Exercise directions: Can you write out all of the material below, word for word?

Stored data:
— BEGIN —

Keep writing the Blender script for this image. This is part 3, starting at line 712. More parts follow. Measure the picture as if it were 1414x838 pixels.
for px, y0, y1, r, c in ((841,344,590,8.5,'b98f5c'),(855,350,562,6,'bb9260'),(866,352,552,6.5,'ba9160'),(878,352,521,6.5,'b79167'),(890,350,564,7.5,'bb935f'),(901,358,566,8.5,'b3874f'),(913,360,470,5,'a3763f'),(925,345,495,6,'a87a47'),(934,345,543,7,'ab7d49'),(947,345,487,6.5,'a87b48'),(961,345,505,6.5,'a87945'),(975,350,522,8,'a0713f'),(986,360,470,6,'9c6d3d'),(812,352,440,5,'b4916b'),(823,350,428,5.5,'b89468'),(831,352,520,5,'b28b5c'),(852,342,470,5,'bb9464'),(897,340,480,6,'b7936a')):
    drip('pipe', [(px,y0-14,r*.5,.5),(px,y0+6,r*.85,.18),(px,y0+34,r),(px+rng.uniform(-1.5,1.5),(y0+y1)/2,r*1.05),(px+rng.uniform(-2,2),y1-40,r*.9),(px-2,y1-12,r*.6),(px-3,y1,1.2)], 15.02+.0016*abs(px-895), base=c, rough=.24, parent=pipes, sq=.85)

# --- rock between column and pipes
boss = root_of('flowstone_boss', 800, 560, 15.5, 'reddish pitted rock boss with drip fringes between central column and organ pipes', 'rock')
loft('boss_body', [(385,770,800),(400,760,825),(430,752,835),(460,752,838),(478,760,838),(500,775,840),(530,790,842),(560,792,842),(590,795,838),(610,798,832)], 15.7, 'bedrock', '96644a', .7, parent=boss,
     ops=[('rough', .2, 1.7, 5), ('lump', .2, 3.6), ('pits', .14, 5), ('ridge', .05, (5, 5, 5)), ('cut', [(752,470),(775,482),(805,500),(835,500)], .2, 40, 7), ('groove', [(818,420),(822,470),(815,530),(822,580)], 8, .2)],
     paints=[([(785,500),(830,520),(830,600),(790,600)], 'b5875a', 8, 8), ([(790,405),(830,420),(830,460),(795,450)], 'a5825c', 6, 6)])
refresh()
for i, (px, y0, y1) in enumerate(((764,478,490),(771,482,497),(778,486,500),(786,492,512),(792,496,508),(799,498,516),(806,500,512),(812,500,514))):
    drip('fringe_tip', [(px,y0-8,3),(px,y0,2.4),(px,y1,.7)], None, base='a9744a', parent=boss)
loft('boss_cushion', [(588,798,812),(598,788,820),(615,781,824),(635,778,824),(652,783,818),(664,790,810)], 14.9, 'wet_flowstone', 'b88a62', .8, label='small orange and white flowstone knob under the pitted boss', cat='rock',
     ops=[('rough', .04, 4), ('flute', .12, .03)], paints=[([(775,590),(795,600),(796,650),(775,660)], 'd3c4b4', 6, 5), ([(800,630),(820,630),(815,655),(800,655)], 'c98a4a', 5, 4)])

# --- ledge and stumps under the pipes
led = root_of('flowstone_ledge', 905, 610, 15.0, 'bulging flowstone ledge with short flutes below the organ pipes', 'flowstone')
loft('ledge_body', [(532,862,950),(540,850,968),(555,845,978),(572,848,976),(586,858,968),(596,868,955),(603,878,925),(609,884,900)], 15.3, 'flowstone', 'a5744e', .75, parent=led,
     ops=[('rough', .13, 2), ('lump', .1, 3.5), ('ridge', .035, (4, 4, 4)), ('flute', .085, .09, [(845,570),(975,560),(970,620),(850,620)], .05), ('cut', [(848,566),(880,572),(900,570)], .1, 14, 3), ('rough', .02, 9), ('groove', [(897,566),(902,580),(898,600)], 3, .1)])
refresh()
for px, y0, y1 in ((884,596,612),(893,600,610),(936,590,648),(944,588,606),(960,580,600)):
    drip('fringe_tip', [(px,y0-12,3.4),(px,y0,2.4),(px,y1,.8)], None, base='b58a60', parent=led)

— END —

Worked solution:
Keep writing the Blender script for this image. This is part 3, starting at line 712. More parts follow. Measure the picture as if it were 1414x838 pixels.
for px, y0, y1, r, c in ((841,344,590,8.5,'b98f5c'),(855,350,562,6,'bb9260'),(866,352,552,6.5,'ba9160'),(878,352,521,6.5,'b79167'),(890,350,564,7.5,'bb935f'),(901,358,566,8.5,'b3874f'),(913,360,470,5,'a3763f'),(925,345,495,6,'a87a47'),(934,345,543,7,'ab7d49'),(947,345,487,6.5,'a87b48'),(961,345,505,6.5,'a87945'),(975,350,522,8,'a0713f'),(986,360,470,6,'9c6d3d'),(812,352,440,5,'b4916b'),(823,350,428,5.5,'b89468'),(831,352,520,5,'b28b5c'),(852,342,470,5,'bb9464'),(897,340,480,6,'b7936a')):
    drip('pipe', [(px,y0-14,r*.5,.5),(px,y0+6,r*.85,.18),(px,y0+34,r),(px+rng.uniform(-1.5,1.5),(y0+y1)/2,r*1.05),(px+rng.uniform(-2,2),y1-40,r*.9),(px-2,y1-12,r*.6),(px-3,y1,1.2)], 15.02+.0016*abs(px-895), base=c, rough=.24, parent=pipes, sq=.85)

# --- rock between column and pipes
boss = root_of('flowstone_boss', 800, 560, 15.5, 'reddish pitted rock boss with drip fringes between central column and organ pipes', 'rock')
loft('boss_body', [(385,770,800),(400,760,825),(430,752,835),(460,752,838),(478,760,838),(500,775,840),(530,790,842),(560,792,842),(590,795,838),(610,798,832)], 15.7, 'bedrock', '96644a', .7, parent=boss,
     ops=[('rough', .2, 1.7, 5), ('lump', .2, 3.6), ('pits', .14, 5), ('ridge', .05, (5, 5, 5)), ('cut', [(752,470),(775,482),(805,500),(835,500)], .2, 40, 7), ('groove', [(818,420),(822,470),(815,530),(822,580)], 8, .2)],
     paints=[([(785,500),(830,520),(830,600),(790,600)], 'b5875a', 8, 8), ([(790,405),(830,420),(830,460),(795,450)], 'a5825c', 6, 6)])
refresh()
for i, (px, y0, y1) in enumerate(((764,478,490),(771,482,497),(778,486,500),(786,492,512),(792,496,508),(799,498,516),(806,500,512),(812,500,514))):
    drip('fringe_tip', [(px,y0-8,3),(px,y0,2.4),(px,y1,.7)], None, base='a9744a', parent=boss)
loft('boss_cushion', [(588,798,812),(598,788,820),(615,781,824),(635,778,824),(652,783,818),(664,790,810)], 14.9, 'wet_flowstone', 'b88a62', .8, label='small orange and white flowstone knob under the pitted boss', cat='rock',
     ops=[('rough', .04, 4), ('flute', .12, .03)], paints=[([(775,590),(795,600),(796,650),(775,660)], 'd3c4b4', 6, 5), ([(800,630),(820,630),(815,655),(800,655)], 'c98a4a', 5, 4)])

# --- ledge and stumps under the pipes
led = root_of('flowstone_ledge', 905, 610, 15.0, 'bulging flowstone ledge with short flutes below the organ pipes', 'flowstone')
loft('ledge_body', [(532,862,950),(540,850,968),(555,845,978),(572,848,976),(586,858,968),(596,868,955),(603,878,925),(609,884,900)], 15.3, 'flowstone', 'a5744e', .75, parent=led,
     ops=[('rough', .13, 2), ('lump', .1, 3.5), ('ridge', .035, (4, 4, 4)), ('flute', .085, .09, [(845,570),(975,560),(970,620),(850,620)], .05), ('cut', [(848,566),(880,572),(900,570)], .1, 14, 3), ('rough', .02, 9), ('groove', [(897,566),(902,580),(898,600)], 3, .1)])
refresh()
for px, y0, y1 in ((884,596,612),(893,600,610),(936,590,648),(944,588,606),(960,580,600)):
    drip('fringe_tip', [(px,y0-12,3.4),(px,y0,2.4),(px,y1,.8)], None, base='b58a60', parent=led)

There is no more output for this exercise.